Data extract =

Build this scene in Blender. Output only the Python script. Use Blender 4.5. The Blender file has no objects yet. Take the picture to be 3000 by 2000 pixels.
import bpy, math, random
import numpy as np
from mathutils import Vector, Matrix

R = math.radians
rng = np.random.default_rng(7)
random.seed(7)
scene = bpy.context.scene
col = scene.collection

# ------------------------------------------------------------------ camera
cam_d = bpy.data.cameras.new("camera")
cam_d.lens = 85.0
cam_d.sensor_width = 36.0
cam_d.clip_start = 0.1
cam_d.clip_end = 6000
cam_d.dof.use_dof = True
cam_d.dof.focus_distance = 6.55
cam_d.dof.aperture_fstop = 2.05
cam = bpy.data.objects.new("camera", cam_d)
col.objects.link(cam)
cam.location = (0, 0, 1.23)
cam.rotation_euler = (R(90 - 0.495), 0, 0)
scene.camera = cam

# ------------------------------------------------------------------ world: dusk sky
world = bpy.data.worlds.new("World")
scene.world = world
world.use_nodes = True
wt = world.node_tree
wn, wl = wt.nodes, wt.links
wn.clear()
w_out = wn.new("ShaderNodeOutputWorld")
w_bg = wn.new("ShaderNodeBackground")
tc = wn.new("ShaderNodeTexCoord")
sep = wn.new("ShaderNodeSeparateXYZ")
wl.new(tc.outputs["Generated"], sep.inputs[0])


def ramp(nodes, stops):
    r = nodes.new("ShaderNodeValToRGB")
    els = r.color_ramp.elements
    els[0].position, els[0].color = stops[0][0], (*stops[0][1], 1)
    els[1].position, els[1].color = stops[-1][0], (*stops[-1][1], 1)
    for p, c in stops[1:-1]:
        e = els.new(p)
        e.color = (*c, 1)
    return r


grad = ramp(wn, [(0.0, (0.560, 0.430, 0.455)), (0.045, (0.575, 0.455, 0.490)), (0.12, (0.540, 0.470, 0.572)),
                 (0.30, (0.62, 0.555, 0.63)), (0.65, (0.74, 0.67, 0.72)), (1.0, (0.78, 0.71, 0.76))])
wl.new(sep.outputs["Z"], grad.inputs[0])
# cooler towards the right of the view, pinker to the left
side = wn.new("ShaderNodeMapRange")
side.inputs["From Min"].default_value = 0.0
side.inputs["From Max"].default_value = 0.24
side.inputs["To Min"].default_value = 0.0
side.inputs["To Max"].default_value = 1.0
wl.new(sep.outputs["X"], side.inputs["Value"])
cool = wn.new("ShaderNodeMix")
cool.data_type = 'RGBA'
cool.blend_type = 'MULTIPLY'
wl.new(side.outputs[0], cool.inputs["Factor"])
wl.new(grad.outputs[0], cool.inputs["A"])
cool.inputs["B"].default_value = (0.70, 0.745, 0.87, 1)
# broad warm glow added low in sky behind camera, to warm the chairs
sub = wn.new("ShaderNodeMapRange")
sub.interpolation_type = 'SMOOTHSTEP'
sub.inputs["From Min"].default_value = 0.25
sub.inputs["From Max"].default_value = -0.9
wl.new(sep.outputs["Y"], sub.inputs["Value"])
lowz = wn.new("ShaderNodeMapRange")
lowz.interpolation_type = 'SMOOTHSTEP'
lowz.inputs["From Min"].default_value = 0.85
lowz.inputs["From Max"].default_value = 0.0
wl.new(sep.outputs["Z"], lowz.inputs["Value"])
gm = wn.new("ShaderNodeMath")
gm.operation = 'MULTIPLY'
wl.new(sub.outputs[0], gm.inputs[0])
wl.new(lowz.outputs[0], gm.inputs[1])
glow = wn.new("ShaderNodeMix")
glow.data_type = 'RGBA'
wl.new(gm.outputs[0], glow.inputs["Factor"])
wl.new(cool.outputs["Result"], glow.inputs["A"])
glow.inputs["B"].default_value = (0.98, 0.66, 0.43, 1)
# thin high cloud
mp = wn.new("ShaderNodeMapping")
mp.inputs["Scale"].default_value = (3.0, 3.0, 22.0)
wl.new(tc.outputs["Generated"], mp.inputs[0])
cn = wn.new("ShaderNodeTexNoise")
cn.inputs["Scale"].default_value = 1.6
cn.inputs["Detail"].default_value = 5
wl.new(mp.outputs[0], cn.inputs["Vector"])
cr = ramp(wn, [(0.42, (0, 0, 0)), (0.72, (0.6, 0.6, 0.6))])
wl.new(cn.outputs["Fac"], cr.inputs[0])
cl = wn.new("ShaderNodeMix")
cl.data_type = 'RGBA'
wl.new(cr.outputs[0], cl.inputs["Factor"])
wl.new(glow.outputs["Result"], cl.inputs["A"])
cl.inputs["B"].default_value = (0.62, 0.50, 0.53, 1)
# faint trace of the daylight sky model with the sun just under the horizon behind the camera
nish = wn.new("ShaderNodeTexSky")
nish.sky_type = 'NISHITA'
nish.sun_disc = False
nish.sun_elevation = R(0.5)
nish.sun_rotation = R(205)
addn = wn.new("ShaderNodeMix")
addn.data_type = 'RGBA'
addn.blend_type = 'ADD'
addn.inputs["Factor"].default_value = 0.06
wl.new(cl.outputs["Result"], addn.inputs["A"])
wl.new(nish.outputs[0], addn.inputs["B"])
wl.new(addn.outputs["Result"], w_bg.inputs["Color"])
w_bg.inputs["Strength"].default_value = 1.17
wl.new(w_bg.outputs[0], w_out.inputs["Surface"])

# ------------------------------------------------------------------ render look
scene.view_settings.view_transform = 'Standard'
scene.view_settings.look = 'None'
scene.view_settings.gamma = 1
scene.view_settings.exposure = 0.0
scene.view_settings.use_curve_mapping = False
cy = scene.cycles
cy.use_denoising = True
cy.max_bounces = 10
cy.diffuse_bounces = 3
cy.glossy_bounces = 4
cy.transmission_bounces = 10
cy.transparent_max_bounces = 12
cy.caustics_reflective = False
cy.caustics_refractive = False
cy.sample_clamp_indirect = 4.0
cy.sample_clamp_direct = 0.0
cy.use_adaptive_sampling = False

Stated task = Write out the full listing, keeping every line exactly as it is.

Task solution =
Build this scene in Blender. Output only the Python script. Use Blender 4.5. The Blender file has no objects yet. Take the picture to be 3000 by 2000 pixels.
import bpy, math, random
import numpy as np
from mathutils import Vector, Matrix

R = math.radians
rng = np.random.default_rng(7)
random.seed(7)
scene = bpy.context.scene
col = scene.collection

# ------------------------------------------------------------------ camera
cam_d = bpy.data.cameras.new("camera")
cam_d.lens = 85.0
cam_d.sensor_width = 36.0
cam_d.clip_start = 0.1
cam_d.clip_end = 6000
cam_d.dof.use_dof = True
cam_d.dof.focus_distance = 6.55
cam_d.dof.aperture_fstop = 2.05
cam = bpy.data.objects.new("camera", cam_d)
col.objects.link(cam)
cam.location = (0, 0, 1.23)
cam.rotation_euler = (R(90 - 0.495), 0, 0)
scene.camera = cam

# ------------------------------------------------------------------ world: dusk sky
world = bpy.data.worlds.new("World")
scene.world = world
world.use_nodes = True
wt = world.node_tree
wn, wl = wt.nodes, wt.links
wn.clear()
w_out = wn.new("ShaderNodeOutputWorld")
w_bg = wn.new("ShaderNodeBackground")
tc = wn.new("ShaderNodeTexCoord")
sep = wn.new("ShaderNodeSeparateXYZ")
wl.new(tc.outputs["Generated"], sep.inputs[0])


def ramp(nodes, stops):
    r = nodes.new("ShaderNodeValToRGB")
    els = r.color_ramp.elements
    els[0].position, els[0].color = stops[0][0], (*stops[0][1], 1)
    els[1].position, els[1].color = stops[-1][0], (*stops[-1][1], 1)
    for p, c in stops[1:-1]:
        e = els.new(p)
        e.color = (*c, 1)
    return r


grad = ramp(wn, [(0.0, (0.560, 0.430, 0.455)), (0.045, (0.575, 0.455, 0.490)), (0.12, (0.540, 0.470, 0.572)),
                 (0.30, (0.62, 0.555, 0.63)), (0.65, (0.74, 0.67, 0.72)), (1.0, (0.78, 0.71, 0.76))])
wl.new(sep.outputs["Z"], grad.inputs[0])
# cooler towards the right of the view, pinker to the left
side = wn.new("ShaderNodeMapRange")
side.inputs["From Min"].default_value = 0.0
side.inputs["From Max"].default_value = 0.24
side.inputs["To Min"].default_value = 0.0
side.inputs["To Max"].default_value = 1.0
wl.new(sep.outputs["X"], side.inputs["Value"])
cool = wn.new("ShaderNodeMix")
cool.data_type = 'RGBA'
cool.blend_type = 'MULTIPLY'
wl.new(side.outputs[0], cool.inputs["Factor"])
wl.new(grad.outputs[0], cool.inputs["A"])
cool.inputs["B"].default_value = (0.70, 0.745, 0.87, 1)
# broad warm glow added low in sky behind camera, to warm the chairs
sub = wn.new("ShaderNodeMapRange")
sub.interpolation_type = 'SMOOTHSTEP'
sub.inputs["From Min"].default_value = 0.25
sub.inputs["From Max"].default_value = -0.9
wl.new(sep.outputs["Y"], sub.inputs["Value"])
lowz = wn.new("ShaderNodeMapRange")
lowz.interpolation_type = 'SMOOTHSTEP'
lowz.inputs["From Min"].default_value = 0.85
lowz.inputs["From Max"].default_value = 0.0
wl.new(sep.outputs["Z"], lowz.inputs["Value"])
gm = wn.new("ShaderNodeMath")
gm.operation = 'MULTIPLY'
wl.new(sub.outputs[0], gm.inputs[0])
wl.new(lowz.outputs[0], gm.inputs[1])
glow = wn.new("ShaderNodeMix")
glow.data_type = 'RGBA'
wl.new(gm.outputs[0], glow.inputs["Factor"])
wl.new(cool.outputs["Result"], glow.inputs["A"])
glow.inputs["B"].default_value = (0.98, 0.66, 0.43, 1)
# thin high cloud
mp = wn.new("ShaderNodeMapping")
mp.inputs["Scale"].default_value = (3.0, 3.0, 22.0)
wl.new(tc.outputs["Generated"], mp.inputs[0])
cn = wn.new("ShaderNodeTexNoise")
cn.inputs["Scale"].default_value = 1.6
cn.inputs["Detail"].default_value = 5
wl.new(mp.outputs[0], cn.inputs["Vector"])
cr = ramp(wn, [(0.42, (0, 0, 0)), (0.72, (0.6, 0.6, 0.6))])
wl.new(cn.outputs["Fac"], cr.inputs[0])
cl = wn.new("ShaderNodeMix")
cl.data_type = 'RGBA'
wl.new(cr.outputs[0], cl.inputs["Factor"])
wl.new(glow.outputs["Result"], cl.inputs["A"])
cl.inputs["B"].default_value = (0.62, 0.50, 0.53, 1)
# faint trace of the daylight sky model with the sun just under the horizon behind the camera
nish = wn.new("ShaderNodeTexSky")
nish.sky_type = 'NISHITA'
nish.sun_disc = False
nish.sun_elevation = R(0.5)
nish.sun_rotation = R(205)
addn = wn.new("ShaderNodeMix")
addn.data_type = 'RGBA'
addn.blend_type = 'ADD'
addn.inputs["Factor"].default_value = 0.06
wl.new(cl.outputs["Result"], addn.inputs["A"])
wl.new(nish.outputs[0], addn.inputs["B"])
wl.new(addn.outputs["Result"], w_bg.inputs["Color"])
w_bg.inputs["Strength"].default_value = 1.17
wl.new(w_bg.outputs[0], w_out.inputs["Surface"])

# ------------------------------------------------------------------ render look
scene.view_settings.view_transform = 'Standard'
scene.view_settings.look = 'None'
scene.view_settings.gamma = 1
scene.view_settings.exposure = 0.0
scene.view_settings.use_curve_mapping = False
cy = scene.cycles
cy.use_denoising = True
cy.max_bounces = 10
cy.diffuse_bounces = 3
cy.glossy_bounces = 4
cy.transmission_bounces = 10
cy.transparent_max_bounces = 12
cy.caustics_reflective = False
cy.caustics_refractive = False
cy.sample_clamp_indirect = 4.0
cy.sample_clamp_direct = 0.0
cy.use_adaptive_sampling = False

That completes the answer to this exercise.